Others worry about the island's reliance on imports that have become essential to daily life. Refined oil products must be imported from the Persian Gulf. Mauritius can maintain only a three-month supply of gasoline, diesel and liquid propane. It used 175,000 tons of refined liquid fuel products last year, all of it imported.

The island's water supply annually runs low during the droughts between summer rain squalls. Water resources already are stretched thin.

Food supplies are sufficient, but the island grows no wheat or rice. A shortage of potatoes several weeks ago raised pointed political questions about the basic food supply.

Still, the nation has little choice but to move ahead with its ambitious development plans. So far it has done so profitably. The country has enjoyed an economic boom that has surprised virtually everyone but those in political power. Much of the credit for the economic boom is given to V. Sectanah Lutchmeenaraidoo, the finance minister who designed the island's economic master plan.

Multiracial and multiethnic Mauritius is a society filled with cultural paradoxes. Some Mauritians despair over the complexities of life created by simultaneous concessions to many religions. The official government calendar is filled with holidays for Hindus, Moslems, Buddhists and Christians.

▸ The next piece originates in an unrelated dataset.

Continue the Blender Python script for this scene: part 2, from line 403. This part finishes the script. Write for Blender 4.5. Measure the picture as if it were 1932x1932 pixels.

Mauritians also live with the ambiguities of their economic ties to South Africa. Mauritius has formally opposed apartheid, but has been reluctant to impose formal sanctions.

"Mauritius is too small and poor for us to ask the population to bear the brunt of any retaliation against South Africa," Lutchmeenaraidoo told The New York Times earlier this year.

A more immediate problem is between the U.S. and Mauritius over trade issues. The U.S. quota for sugar imports has been cut nearly two-thirds in the past two years as a protectionist measure. Other export goods are also held in check by U.S. trade restrictions.

Until the mid-1970s, sugar accounted for more than 90 percent of all Mauritian exports and foreign exchange. Sugar cane still covers 95 percent of the island's cultivated land, but is widely recognized as a product with a limited future.